Regarding the Talmudic view, Hauptman says the problem with defining the rabbinic role for wives is that the rabbis themselves seemed to be of two minds.

The legal writings of the Talmud about women show a clearly subordinate role.

“There is no explicit refutation in the Talmud to dispute the Southern Baptists’ statement [about submission],” says Hauptman, author of “Rereading The Rabbis: A Woman’s Voice” (Westview-HarperCollins).

On one hand, she says the Talmud, written by men in the patriarchal time of the second through fifth centuries C.E., includes laws and rituals in which women are subordinate to men.

“When we talk about the traditional marriage ceremony, we are talking about him betrothing her,” she says.

But at the same time, the Talmud’s rabbis talked about their wives in anecdotes that implied clever and forceful women.

For example, she cites the case of Rabbi Hiyya, who spends his time searching for a little present to bring home to his wife. His colleague Rav asks why, since the unnamed wife apparently “torments” poor Rabbi Hiyya.

But Rabbi Hiyya responds, “she raises my children and she protects me from sin.”
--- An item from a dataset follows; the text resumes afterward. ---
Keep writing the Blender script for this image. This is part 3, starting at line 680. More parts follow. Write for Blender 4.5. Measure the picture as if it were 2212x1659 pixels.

Says Hauptman: “Here we have a rabbi reconciling himself to the fate of having a wife who makes demands of him. The women were not as docile and submissive as the patriarchal laws might lead you to think.”

Hauptman sees in rabbinic Judaism a bipolar relationship between husbands and wives, “each one having rights and obligations to the other.”

He can demand domestic labor. In exchange, she’s entitled to support, and conjugal rights.

“When they both have rights and obligations, neither one of them can be considered as merely property to the other,” Hauptman argues.

One thing seems clear, Jewish experts agree: Judaism has nothing like a divine sanction for husbands.

“Nowhere do I see in the classical Jewish literature any statement that comes close to saying the husband dominating the wife is done because God ordained it to be that way,” says Hauptman.

“Such a distinction is completely foreign to us,” adds Rabbi Miller. Rather, he sees the marriage as a chess game with the husband as the King and the wife as Queen.

And, he adds, we all know what the Queen can do.